→ **Short exercise**: Repeat exactly the lines from the start of the material below up to and including the "0.02, m_cable, hall)" line.

→ **Provided material**:

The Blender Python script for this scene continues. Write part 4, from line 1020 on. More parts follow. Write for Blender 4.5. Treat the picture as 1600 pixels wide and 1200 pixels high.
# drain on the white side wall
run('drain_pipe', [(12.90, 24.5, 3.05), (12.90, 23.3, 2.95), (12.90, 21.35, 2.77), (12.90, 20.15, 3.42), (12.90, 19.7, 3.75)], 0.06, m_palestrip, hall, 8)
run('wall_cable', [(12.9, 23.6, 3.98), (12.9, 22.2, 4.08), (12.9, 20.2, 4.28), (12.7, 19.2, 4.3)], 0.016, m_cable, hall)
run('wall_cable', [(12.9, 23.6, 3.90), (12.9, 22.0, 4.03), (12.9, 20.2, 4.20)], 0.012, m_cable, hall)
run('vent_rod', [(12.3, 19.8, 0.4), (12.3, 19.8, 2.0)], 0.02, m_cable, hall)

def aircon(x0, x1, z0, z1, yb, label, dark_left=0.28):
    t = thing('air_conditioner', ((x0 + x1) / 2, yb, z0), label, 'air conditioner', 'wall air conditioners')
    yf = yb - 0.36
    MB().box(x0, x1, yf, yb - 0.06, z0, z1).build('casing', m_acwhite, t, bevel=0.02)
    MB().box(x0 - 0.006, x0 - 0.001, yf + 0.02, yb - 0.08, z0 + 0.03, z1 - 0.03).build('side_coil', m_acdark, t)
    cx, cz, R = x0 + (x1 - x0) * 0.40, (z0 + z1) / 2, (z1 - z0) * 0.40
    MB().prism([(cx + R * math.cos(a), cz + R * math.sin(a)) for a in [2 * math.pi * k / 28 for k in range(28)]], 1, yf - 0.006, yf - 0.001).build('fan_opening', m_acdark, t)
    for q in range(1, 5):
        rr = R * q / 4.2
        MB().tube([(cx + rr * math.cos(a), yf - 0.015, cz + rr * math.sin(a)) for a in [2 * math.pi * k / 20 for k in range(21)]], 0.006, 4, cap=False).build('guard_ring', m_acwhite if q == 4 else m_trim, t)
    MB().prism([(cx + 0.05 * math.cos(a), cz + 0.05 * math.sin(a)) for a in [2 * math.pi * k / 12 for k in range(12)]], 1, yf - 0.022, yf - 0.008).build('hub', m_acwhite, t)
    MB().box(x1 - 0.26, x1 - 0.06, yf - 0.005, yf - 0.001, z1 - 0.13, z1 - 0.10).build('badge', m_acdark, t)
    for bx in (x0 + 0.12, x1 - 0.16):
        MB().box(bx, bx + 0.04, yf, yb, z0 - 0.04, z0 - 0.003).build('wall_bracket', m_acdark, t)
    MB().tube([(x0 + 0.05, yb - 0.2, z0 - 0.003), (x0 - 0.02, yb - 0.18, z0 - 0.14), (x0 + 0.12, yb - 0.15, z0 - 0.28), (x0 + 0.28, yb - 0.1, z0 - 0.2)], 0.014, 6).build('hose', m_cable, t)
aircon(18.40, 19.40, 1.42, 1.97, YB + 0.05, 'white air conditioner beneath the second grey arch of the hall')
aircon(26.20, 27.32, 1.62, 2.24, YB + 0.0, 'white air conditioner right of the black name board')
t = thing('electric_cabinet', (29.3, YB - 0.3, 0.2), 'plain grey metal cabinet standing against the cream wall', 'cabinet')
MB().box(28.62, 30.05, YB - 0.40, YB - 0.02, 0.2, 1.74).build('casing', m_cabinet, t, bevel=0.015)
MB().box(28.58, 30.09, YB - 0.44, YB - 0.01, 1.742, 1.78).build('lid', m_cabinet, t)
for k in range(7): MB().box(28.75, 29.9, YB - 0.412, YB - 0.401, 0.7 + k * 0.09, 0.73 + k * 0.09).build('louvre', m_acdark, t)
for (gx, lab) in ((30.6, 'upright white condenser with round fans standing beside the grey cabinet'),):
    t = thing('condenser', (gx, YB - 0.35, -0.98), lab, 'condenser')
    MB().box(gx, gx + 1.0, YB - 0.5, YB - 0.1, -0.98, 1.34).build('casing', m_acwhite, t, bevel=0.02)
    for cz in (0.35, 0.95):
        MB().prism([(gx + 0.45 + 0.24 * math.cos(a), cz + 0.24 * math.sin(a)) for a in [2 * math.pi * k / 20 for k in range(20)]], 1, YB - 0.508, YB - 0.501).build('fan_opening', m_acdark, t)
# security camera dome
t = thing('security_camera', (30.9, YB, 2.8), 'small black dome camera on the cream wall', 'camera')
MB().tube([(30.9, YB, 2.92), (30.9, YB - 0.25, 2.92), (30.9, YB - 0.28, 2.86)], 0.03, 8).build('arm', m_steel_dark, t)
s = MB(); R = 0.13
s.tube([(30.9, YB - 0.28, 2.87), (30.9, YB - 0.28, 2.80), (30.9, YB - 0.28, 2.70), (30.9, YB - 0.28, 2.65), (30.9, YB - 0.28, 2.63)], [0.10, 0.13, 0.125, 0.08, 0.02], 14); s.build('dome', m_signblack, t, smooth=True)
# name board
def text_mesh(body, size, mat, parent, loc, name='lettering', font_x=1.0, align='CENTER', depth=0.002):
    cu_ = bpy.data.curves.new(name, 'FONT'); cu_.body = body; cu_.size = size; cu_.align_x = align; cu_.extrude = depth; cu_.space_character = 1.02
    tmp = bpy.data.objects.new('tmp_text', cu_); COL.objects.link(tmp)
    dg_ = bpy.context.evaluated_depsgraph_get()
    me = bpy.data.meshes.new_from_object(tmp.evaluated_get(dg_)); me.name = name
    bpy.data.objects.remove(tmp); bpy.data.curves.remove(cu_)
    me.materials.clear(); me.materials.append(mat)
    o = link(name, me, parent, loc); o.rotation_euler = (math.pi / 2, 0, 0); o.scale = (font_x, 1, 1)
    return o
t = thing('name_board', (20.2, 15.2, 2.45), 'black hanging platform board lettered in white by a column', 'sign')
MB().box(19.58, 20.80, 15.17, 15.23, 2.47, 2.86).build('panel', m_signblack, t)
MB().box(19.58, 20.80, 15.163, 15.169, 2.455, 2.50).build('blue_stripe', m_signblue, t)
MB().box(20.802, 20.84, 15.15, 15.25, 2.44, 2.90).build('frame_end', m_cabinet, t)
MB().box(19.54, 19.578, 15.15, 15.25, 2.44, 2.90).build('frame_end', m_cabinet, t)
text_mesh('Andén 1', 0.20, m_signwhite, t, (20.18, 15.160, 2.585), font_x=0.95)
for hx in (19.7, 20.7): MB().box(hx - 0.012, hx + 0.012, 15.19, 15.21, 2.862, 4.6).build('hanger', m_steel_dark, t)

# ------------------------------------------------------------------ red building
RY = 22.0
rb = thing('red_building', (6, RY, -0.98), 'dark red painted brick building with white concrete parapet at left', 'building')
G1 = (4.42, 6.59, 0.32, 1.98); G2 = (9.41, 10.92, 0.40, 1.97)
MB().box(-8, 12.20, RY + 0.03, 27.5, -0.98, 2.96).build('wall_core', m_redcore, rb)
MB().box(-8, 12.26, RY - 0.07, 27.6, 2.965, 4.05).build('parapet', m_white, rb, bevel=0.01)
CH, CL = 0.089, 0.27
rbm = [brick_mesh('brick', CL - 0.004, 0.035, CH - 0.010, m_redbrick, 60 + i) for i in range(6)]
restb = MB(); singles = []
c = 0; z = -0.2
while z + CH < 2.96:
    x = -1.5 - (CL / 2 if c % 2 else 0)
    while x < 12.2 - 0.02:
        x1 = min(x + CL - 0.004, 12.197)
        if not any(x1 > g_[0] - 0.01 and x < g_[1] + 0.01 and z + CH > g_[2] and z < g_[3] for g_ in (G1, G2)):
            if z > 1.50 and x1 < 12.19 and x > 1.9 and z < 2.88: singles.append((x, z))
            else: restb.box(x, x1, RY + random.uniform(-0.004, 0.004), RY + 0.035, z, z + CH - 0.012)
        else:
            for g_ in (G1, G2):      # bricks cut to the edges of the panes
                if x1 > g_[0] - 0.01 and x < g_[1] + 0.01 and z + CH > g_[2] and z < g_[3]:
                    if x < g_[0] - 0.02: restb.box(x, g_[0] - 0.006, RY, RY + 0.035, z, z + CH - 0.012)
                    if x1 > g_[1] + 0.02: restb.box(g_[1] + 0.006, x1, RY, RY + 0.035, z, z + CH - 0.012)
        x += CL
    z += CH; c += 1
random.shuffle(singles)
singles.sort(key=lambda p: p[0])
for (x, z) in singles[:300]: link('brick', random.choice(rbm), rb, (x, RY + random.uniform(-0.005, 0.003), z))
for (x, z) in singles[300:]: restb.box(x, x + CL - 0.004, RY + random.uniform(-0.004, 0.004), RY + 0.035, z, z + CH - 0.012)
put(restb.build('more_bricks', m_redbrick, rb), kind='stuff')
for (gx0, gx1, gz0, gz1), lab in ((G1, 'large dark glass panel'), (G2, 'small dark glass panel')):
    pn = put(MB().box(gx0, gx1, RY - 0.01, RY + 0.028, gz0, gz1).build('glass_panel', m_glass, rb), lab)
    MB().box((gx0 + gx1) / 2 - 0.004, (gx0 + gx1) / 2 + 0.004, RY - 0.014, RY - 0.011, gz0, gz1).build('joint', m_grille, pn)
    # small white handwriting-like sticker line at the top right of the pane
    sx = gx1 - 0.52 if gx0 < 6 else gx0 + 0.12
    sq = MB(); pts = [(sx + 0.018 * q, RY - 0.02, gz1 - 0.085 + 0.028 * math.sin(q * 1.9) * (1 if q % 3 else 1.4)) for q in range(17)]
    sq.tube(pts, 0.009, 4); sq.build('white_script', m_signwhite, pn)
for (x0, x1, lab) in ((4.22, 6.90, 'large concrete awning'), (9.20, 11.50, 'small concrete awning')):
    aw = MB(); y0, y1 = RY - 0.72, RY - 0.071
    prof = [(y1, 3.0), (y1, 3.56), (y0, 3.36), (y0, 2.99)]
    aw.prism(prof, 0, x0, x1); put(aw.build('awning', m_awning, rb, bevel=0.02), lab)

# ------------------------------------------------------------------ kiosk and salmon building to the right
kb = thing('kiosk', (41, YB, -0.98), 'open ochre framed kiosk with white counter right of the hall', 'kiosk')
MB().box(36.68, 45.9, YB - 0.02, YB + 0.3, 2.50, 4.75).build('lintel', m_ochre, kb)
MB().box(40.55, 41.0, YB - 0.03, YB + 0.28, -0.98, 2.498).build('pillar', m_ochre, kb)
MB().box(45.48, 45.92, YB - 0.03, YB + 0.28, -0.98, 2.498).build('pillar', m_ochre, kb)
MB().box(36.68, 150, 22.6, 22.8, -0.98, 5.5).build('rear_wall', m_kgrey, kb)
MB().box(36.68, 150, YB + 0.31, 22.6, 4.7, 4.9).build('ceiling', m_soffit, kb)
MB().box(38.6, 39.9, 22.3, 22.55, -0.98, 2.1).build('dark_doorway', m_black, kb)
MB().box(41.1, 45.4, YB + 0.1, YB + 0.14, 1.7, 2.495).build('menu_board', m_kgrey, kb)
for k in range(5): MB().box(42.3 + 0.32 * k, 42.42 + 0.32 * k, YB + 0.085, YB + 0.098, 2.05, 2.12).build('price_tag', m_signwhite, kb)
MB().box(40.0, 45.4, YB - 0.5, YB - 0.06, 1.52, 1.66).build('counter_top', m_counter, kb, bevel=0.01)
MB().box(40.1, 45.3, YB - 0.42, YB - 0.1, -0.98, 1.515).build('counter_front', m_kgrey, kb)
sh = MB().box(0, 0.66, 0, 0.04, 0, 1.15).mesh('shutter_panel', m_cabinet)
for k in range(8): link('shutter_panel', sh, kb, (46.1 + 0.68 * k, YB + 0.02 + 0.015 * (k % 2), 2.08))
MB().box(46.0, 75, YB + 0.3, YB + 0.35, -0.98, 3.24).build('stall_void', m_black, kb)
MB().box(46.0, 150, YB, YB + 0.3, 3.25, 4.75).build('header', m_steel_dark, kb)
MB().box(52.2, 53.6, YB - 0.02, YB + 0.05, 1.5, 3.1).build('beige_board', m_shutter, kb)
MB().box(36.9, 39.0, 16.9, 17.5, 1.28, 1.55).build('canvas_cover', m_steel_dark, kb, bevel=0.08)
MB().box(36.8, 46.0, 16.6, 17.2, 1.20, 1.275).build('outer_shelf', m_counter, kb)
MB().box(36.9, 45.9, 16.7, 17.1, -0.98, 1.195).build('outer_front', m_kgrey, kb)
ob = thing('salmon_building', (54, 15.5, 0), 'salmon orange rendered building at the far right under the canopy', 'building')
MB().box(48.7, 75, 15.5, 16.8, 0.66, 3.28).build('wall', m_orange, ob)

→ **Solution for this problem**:
The Blender Python script for this scene continues. Write part 4, from line 1020 on. More parts follow. Write for Blender 4.5. Treat the picture as 1600 pixels wide and 1200 pixels high.
# drain on the white side wall
run('drain_pipe', [(12.90, 24.5, 3.05), (12.90, 23.3, 2.95), (12.90, 21.35, 2.77), (12.90, 20.15, 3.42), (12.90, 19.7, 3.75)], 0.06, m_palestrip, hall, 8)
run('wall_cable', [(12.9, 23.6, 3.98), (12.9, 22.2, 4.08), (12.9, 20.2, 4.28), (12.7, 19.2, 4.3)], 0.016, m_cable, hall)
run('wall_cable', [(12.9, 23.6, 3.90), (12.9, 22.0, 4.03), (12.9, 20.2, 4.20)], 0.012, m_cable, hall)
run('vent_rod', [(12.3, 19.8, 0.4), (12.3, 19.8, 2.0)], 0.02, m_cable, hall)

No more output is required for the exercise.